Since 1938, Virginia has held the highest possible bond rating, AAA/AAA/Aaa, from all three major credit rating agencies: Fitch, Standard & Poor’s, and Moody’s. These ratings reflect Virginia’s strong financial management, stable economy, and comparably low debt burden.
The AAA rating allows Virginia to borrow at lower interest rates when issuing debt, saving valuable tax dollars. The House Appropriations Committee authorizes the use of debt to build and renovate buildings, making a high rating status an important tool in managing the state’s overall fiscal health.
Budget Overview
On an annual basis, Virginia’s budget appropriates general fund to pay for debt service owed on previously issued bonds. The below chart shows the rate of actual debt service paid over the last 10 years and the projected debt service payments through FY 2034:
Debt issued in Virginia is used entirely for capital purposes such as the construction or renovation of buildings, roads, or infrastructure. The amount and type of debt issued depends on the nature of the project and its owner (i.e., state agency or authority, or institution of higher education).
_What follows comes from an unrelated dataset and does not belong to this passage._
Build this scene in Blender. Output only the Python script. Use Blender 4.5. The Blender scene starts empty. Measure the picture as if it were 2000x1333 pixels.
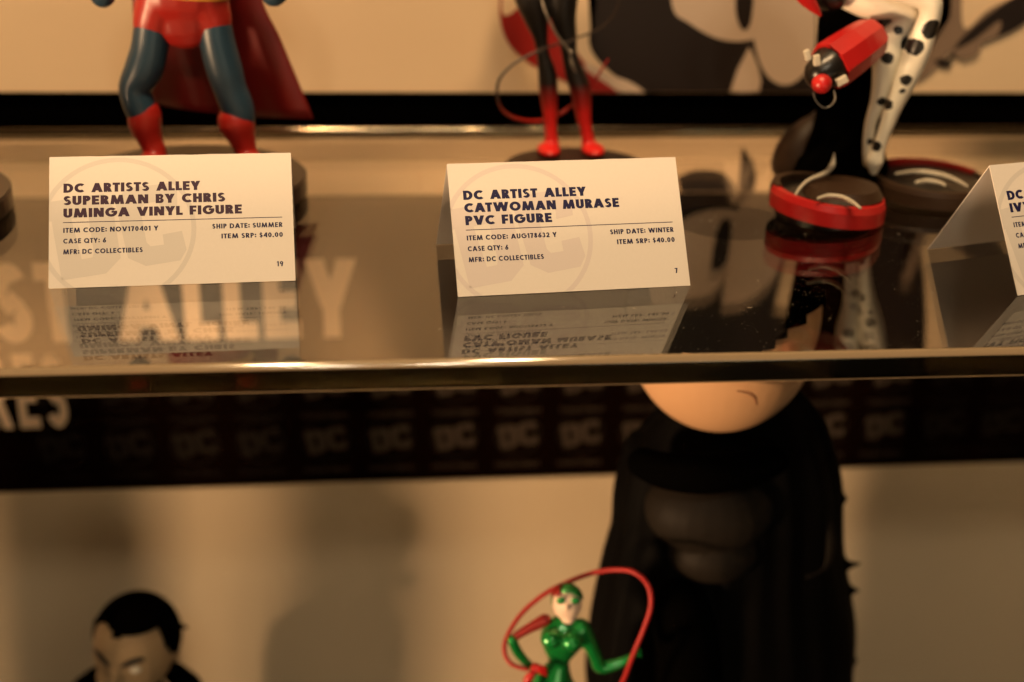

- Debt may be authorized by the Appropriation Act or by separate legislation, as was last done in 2016 (see Chapters 759 and 769, 2016 Acts of Assembly).
- Note that authorized debt and issued debt operate on different timelines. Debt is authorized on the effective date of its enabling statute (ex: Appropriation Act or separate legislation). However, especially due to the nature of capital projects, the debt is often not issued for several years when the project advances to the construction stage.
Program/Policy Highlights
- Debt Capacity
When it comes to authorizing additional debt, Virginia’s decision-makers adhere to a fiscal policy whereby the total amount of debt service (principal + interest) stays below 5% of state blended revenues over a 10-year horizon. This limit is referred to as the state’s “debt capacity” and is updated on an annual basis in December reports issued by the state’s Debt Capacity Advisory Committee.
Even for those types of debt that do not count toward the debt capacity, financial policies require that applications for this type of debt undergo financial feasibility studies prior to General Assembly consideration.
- Types of Debt (VA Constitution)
Article X, Section 9 of Virginia’s Constitution sets out requirements for the state’s debt, with each section pertaining to different types of debt that are ultimately backed by the state’s general fund, known as “general obligation bonds (GOBs).”